Khalid: Am Arabi, a documentary directed by Jumana Al Ganem and Ahlam Al Bannai about the status of the Arabic language amongst today's Arab youth and its solutions towards preserving the language and its use — very interesting to see different opinions and views about the language.

Describe your film in one line?

Four Emirati friends brought together to face a society riddled with obstacles, jealousy and hatred.

What inspired this film?

We believe that it is time to stand up and uncover the problems in our society and make it public. As we have seen our generation is the only generation experiencing such problems — the older generations don't know about them or are in denial. These problems have been publicised to spread a message and is a wake-up call for every family, educational institution, and the whole society in general.

The hardest thing about being a filmmaker in the Gulf?

As three young Emirati filmmakers we have faced many obstacles in terms of support from the film industry. As well as the media, other filmmakers don't accept the fact that there are young talented Emirati filmmakers competing with them.

Heba S. Abu Musaed
Age: 29
Nationality: Palestinian in Abu Dhabi
Film: Nafaq
Category: Lights

All-time favourite movie?

I love A Clockwork Orange, Eyes Wide Shut, The Godfather 1, Pulp Fiction, Persona, The Wall and American Beauty.

Last movie you watched and what you thought?

Alice in Wonderland (below) — I like anything by Tim Burton and Johnny Depp.

Describe your film in one line?

Nafaq is a short film that shows the inner pain of a harassed female.

What inspired this film?

Reality.

The hardest thing about being a filmmaker in the Gulf?

To find actors.

Ashraf Ghori

Age:
36
Nationality: Indian, Dubai-based for 34 years
Film: Levity — Xero Error Minus 1
Category: Official competition shorts

All-time favourite movie?

Star Wars

Last movie you watched and what you thought?

Logorama (below, right) — brilliant.

Describe your film in one line?

Scientists from the future create Project Xero Error to track lost history. An advanced Natural Intelligence Cyborg XE7 witnesses an unexplained event in time.

What inspired this film?

My love for comic books, superheroes and all things sci-fi.

The hardest thing about being a filmmaker in the Gulf?

Lack of facilities makes it very challenging for expat filmmakers to make movies here.

Haider Rashid

Age: 24
Nationality: Italian/Iraqi living between London and Florence.
Film: Tangled Up in Blue
Category: Official Competition (Feature Films)

All-time favourite movie?

It's very hard to answer such a question, but I admit to being compulsively obsessed by Taxi Driver (right) by Martin Scorsese and American cinema of the '70s.

Last movie you watched and what you thought?

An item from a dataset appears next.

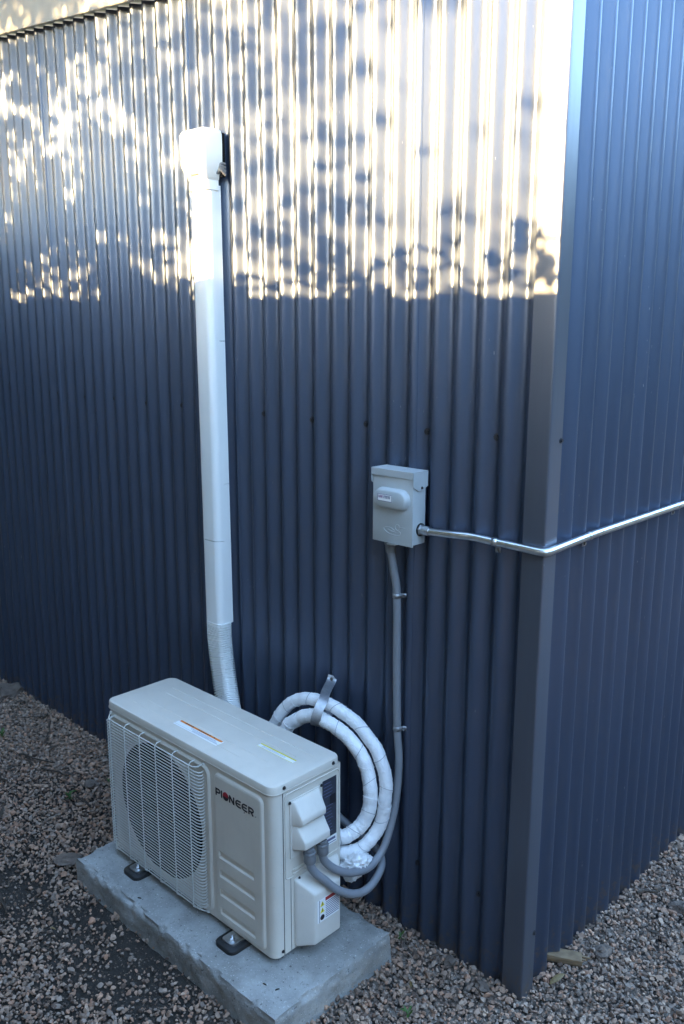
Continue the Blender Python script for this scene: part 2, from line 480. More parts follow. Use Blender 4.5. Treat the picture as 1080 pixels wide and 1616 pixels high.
for i in range(7):
    a = R(90*i/6); rr = FR-.012*math.sin(a); yy = Y0+.012*(1-math.cos(a))
    rings.append([(FC.x+rr*math.cos(2*math.pi*k/n), yy, FC.z+rr*math.sin(2*math.pi*k/n)) for k in range(n)])
rings.append([(FC.x+(FR-.012)*math.cos(2*math.pi*k/n), Y0+.149, FC.z+(FR-.012)*math.sin(2*math.pi*k/n)) for k in range(n)])
m.loft(rings, cap=False); m.build('fan_shroud', 'fan_grey', ac)
m = MB(); m.disc((FC.x, Y0+.150, FC.z), (0, 1, 0), FR+.02, .004, 48); m.build('coil_back', 'dark_inside', ac)
fan = MB(); fan.disc((FC.x, Y0+.075, FC.z), (0, -1, 0), .05, .035, 28, .038); fan = fan.build('fan_hub', 'fan_grey', ac, bevel=.004)
for b in range(3):
    m = MB(); rows = []
    for i in range(7):
        t = i/6; rr = .045+(.172-.045)*t
        row = []
        for j in range(9):
            u = j/8; ang = R(120*b+20+10*t*t*3)+u*R(78-6*t)
            row.append((FC.x+rr*math.cos(ang), Y0+.095-.055*u+.01*t, FC.z+rr*math.sin(ang)))
        rows.append(row)
    top = rows; bot = [[(x, y+.003, z) for x, y, z in row] for row in rows]
    m.loft([top[i]+bot[i][::-1] for i in range(7)]); m.build('fan_blade', 'fan_grey', ac)
# raised rims round the fan field and the service panel
def rim(x0, x1, z0, z1, rad, w, h, y):
    m = MB(); o = rrect(x0, x1, z0, z1, rad, 7); i1 = rrect(x0+w*.35, x1-w*.35, z0+w*.35, z1-w*.35, rad-w*.35, 7)
    i2 = rrect(x0+w*.65, x1-w*.65, z0+w*.65, z1-w*.65, rad-w*.65, 7); i3 = rrect(x0+w, x1-w, z0+w, z1-w, rad-w, 7)
    m.loft([[(x, y+.001, z) for x, z in o], [(x, y-h, z) for x, z in i1], [(x, y-h, z) for x, z in i2], [(x, y+.001, z) for x, z in i3]], cap=False)
    return m
rim(-1.176, -.698, .100, .532, .028, .016, .0055, Y0).build('grille_rim', 'ac_paint', ac, smooth=60)
m = MB(); px0, px1, pz0, pz1 = -.682, -.486, .098, .530; w = .010; h = .0065
o = rrect(px0, px1, pz0, pz1, .022, 7); i1 = rrect(px0+w*.5, px1-w*.5, pz0+w*.5, pz1-w*.5, .017, 7); i2 = rrect(px0+w, px1-w, pz0+w, pz1-w, .012, 7)
m.loft([[(x, Y0+.001, z) for x, z in o], [(x, Y0-h*.8, z) for x, z in i1], [(x, Y0-h, z) for x, z in i2]], cap=False)
# its face, with five pressed louvres
fx0, fx1 = px0+w, px1-w; lx0, lx1 = -.662, -.522; yf = Y0-h
zl = [.310-.0555*k for k in range(4)]
prof = [(pz1-w, 0)]
for z in zl: prof += [(z, 0), (z-.003, .0065), (z-.0175, .0045), (z-.021, 0)]
prof += [(pz0+w, 0)]
cut = 0.012
m.add([(x, yf, z) for x, z in i2], [])
kk = len(m.v)-len(i2)
# rounded corner face is drawn as strips: side margins plus the profiled middle
def strip(xl, xr, za_, zb_): m.add([(xl, yf, za_), (xr, yf, za_), (xr, yf, zb_), (xl, yf, zb_)], [(0, 1, 2, 3)])
strip(fx0, lx0, pz0+w+cut, pz1-w-cut); strip(lx1, fx1, pz0+w+cut, pz1-w-cut)
strip(fx0+cut, lx0, pz1-w-cut, pz1-w); strip(lx1, fx1-cut, pz1-w-cut, pz1-w); strip(fx0+cut, lx0, pz0+w, pz0+w+cut); strip(lx1, fx1-cut, pz0+w, pz0+w+cut)
for qx, sx in ((fx0+cut, -1), (fx1-cut, 1)):
    for qz, sz in ((pz1-w-cut, 1), (pz0+w+cut, -1)):
        arc = [(qx+sx*cut*math.cos(R(15*i)), yf, qz+sz*cut*math.sin(R(15*i))) for i in range(7)]
        m.add([(qx, yf, qz)]+arc, [(0, i+1, i+2) for i in range(6)])
for (z_a, d_a), (z_b, d_b) in zip(prof[:-1], prof[1:]):
    m.add([(lx0, yf+d_a, z_a), (lx1, yf+d_a, z_a), (lx1, yf+d_b, z_b), (lx0, yf+d_b, z_b)], [(0, 1, 2, 3)])
for z in zl:
    for x in (lx0, lx1):
        m.add([(x, yf, z), (x, yf+.0065, z-.003), (x, yf+.0045, z-.0175), (x, yf, z-.021)], [(0, 1, 2, 3)])
m.build('service_panel', 'ac_paint', ac, smooth=25)
# wire grille
gx0, gx1, gz0, gz1, gy = -1.178, -.722, .104, .520, Y0-.020
def hw(short):
    a = .015 if short else 0
    P = [(gx0+.004+a, gy+.019, 0), (gx0+.001+a, gy+.010, 0), (gx0+.005+a, gy+.003, 0), (gx0+.016+a, gy, 0), (gx1-.016-a, gy, 0), (gx1-.005-a, gy+.003, 0), (gx1-.001-a, gy+.010, 0), (gx1-.004-a, gy+.019, 0)]
    m = MB(); m.tube(P, .0016, 6); return m.mesh('grille_wire')
HW, HS = hw(False), hw(True); offz = org(ac)
NW = 46
for k in range(NW):
    z = gz0+(gz1-gz0)*k/(NW-1)
    link('grille_wire', HS if k in (0, NW-1) else HW, 'wire', ac, Vector((0, 0, z))-offz)
m = MB(); m.tube([(0, gy+.019, gz1+.009), (0, gy+.004, gz1+.008), (0, gy-.0028, gz1+.002), (0, gy-.0028, gz0-.002), (0, gy+.004, gz0-.008), (0, gy+.019, gz0-.009)], .0016, 6)
VWm = m.mesh('grille_rib')
for x in (-1.150, -1.072, -.994, -.916, -.838, -.762):
    link('grille_rib', VWm, 'wire', ac, Vector((x, 0, 0))-offz)
for sx, x in ((-1, gx0+.012), (1, gx1-.012)):
    for z in (gz1+.001, gz0-.001):
        m = MB(); m.tube(catmull([(x-sx*.03, gy, z), (x-sx*.012, gy, z+.001), (x, gy+.008, z+(.004 if z > .3 else -.004)), (x+sx*.006, gy+.016, z+(.008 if z > .3 else -.008))], 4), .0017, 6)
        m.disc((x+sx*.008, Y0, z+(.009 if z > .3 else -.009)), (0, -1, 0), .006, .004, 14, .004); m.build('grille_clip', 'wire', ac)
# lid
m = MB(); lr = .026
def ring(e, z): return [(x, y, z) for x, y in rrect(X0-.003+e, X1+.003-e, Y0-.004+e, Y1+.003-e, lr-e, 8)]
m.loft([ring(0, ZL-.002), ring(0, ZT-.006), ring(.0018, ZT-.0018), ring(.006, ZT)])
lid = m.build('lid', 'ac_paint', ac, smooth=40)
m = MB(); m.loft([ring(-.0012, ZL-.0035), ring(-.0022, ZL-.001), ring(-.0012, ZL+.0005)], cap=False); m.build('lid_hem', 'ac_paint', ac, smooth=60)
for yy, xs in ((-.372, (-1.12, -.63)), (-.338, (-1.10, -.56)), (-.270, (-1.10, -.53)), (-.235, (-1.12, -.50))):
    m = MB(); m.loft([[(x, yy-.0022, ZT-.0005), (x, yy-.0008, ZT+.0008), (x, yy+.0008, ZT+.0008), (x, yy+.0022, ZT-.0005)] for x in xs]); m.build('pressed_rib', 'ac_paint', lid)
def plate(name, mat, parent, c, ux, uy, w_, h_, t=.0006):
    c = Vector(c); ux = Vector(ux).normalized(); uy = Vector(uy).normalized(); nn = ux.cross(uy)
    m = MB(); q = [c-ux*w_/2-uy*h_/2, c+ux*w_/2-uy*h_/2, c+ux*w_/2+uy*h_/2, c-ux*w_/2+uy*h_/2]
    m.loft([q, [p+nn*t for p in q]]); return m.build(name, mat, parent, smooth=0)
EX, EY, EZ = (1, 0, 0), (0, 1, 0), (0, 0, 1)
wl = plate('warning_label', 'label_white', ac, (-.821, -.3635, ZT), EX, EY, .192, .027)
plate('label_band', 'label_orange', wl, (-.821, -.3535, ZT+.0006), EX, EY, .186, .0075, .0003)
for k in range(14):
    if k not in (4, 5, 12): plate('lettering', 'ink', wl, (-.885+.0095*k, -.3535, ZT+.0009), EX, EY, .0055, .0036, .0002)
for k in range(3): plate('lettering', 'label_line', wl, (-.80+.008*k, -.3615-.004*k, ZT+.0006), EX, EY, .11, .0010, .0002)
yl = plate('notice_label', 'label_white', ac, (-.580, -.2925, ZT), EX, EY, .136, .017)
plate('label_band', 'label_yellow', yl, (-.580, -.2862, ZT+.0006), EX, EY, .136, .0042, .0003)
plate('label_band', 'label_yellow', yl, (-.580, -.3004, ZT+.0006), EX, EY, .136, .0012, .0003)
for k in range(2): plate('lettering', 'label_line', yl, (-.590, -.2915-.004*k, ZT+.0006), EX, EY, .09, .0008, .0002)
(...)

The last movie I saw is actually my own, and I thought it was brilliant. But if I must be a little less self-involved, I saw a few films here at the Gulf Film Festival and found it exciting to see that there is a movement towards challenging stories. It's a step forward, but I'm hoping filmmakers from this region can keep on getting even more daring and brave in their efforts.

Describe your film in one line?

Drama of urban alienation set in London about the son of a world-renowned Iraqi writer facing his conscience, past, unrequited love and his assassinated father's legacy.

What inspired this film?

This is a film that attempts to express a feeling of compression, of loss, of chaos, alienation that I — and many around me — have felt during the past decade, which is so often and aptly referred to as the noughties: What's there to remember? What happens now?

The hardest thing about being a filmmaker in the Gulf?

Finding an audience for a film that attempts to be different in both content and style and convincing distributors to gamble on independent filmmakers.

Shaikha Awad Al Ayali

Age: 22
Nationality: Emirati in Dubai
Film: Heat The Beat 2
Category: Student competition documentary

All-time favourite movie?

Up

Last movie you watched and what you thought?

Serendipity, it has a special romantic kind of story and what makes it unique is the faith and believing in destiny when it has a sense of humour.

Describe your film in one line?

It takes the audiences through a journey with two Emirati brothers who are in love with hip-hop and rapping.

What inspired this film?

I got inspired by a speech from a friend of mine about hip-hop in the UAE, and I was surprised in the beginning because I thought that it's just in the US, which really interests me as a filmmaker.

The hardest thing about being a filmmaker in the Gulf?

As a documentary filmmaker, I think picking a sensitive and physically powerful topic and filming it in a creative way to deliver a message is the hardest thing in terms of finding people to talk about it in front of the camera.

Don't miss it

The Gulf Film Festival, held at Grand Cinemas, Dubai Festival City, ends today, but there are still chances to catch some of the best in Arabic film. Today's films include: Heat The Beat 2 at noon, Dobuy, a documentary about Emirati women launching their own design companies, at 3.15pm, and the UAE horror film The Curse of the Devil at 3.45. All films are free to the public and have English and Arabic subtitles.

And make sure you don't miss the first feature film about Dubai, City of Life, which goes on general release on April 22. The film will also be screened today at 6.45pm.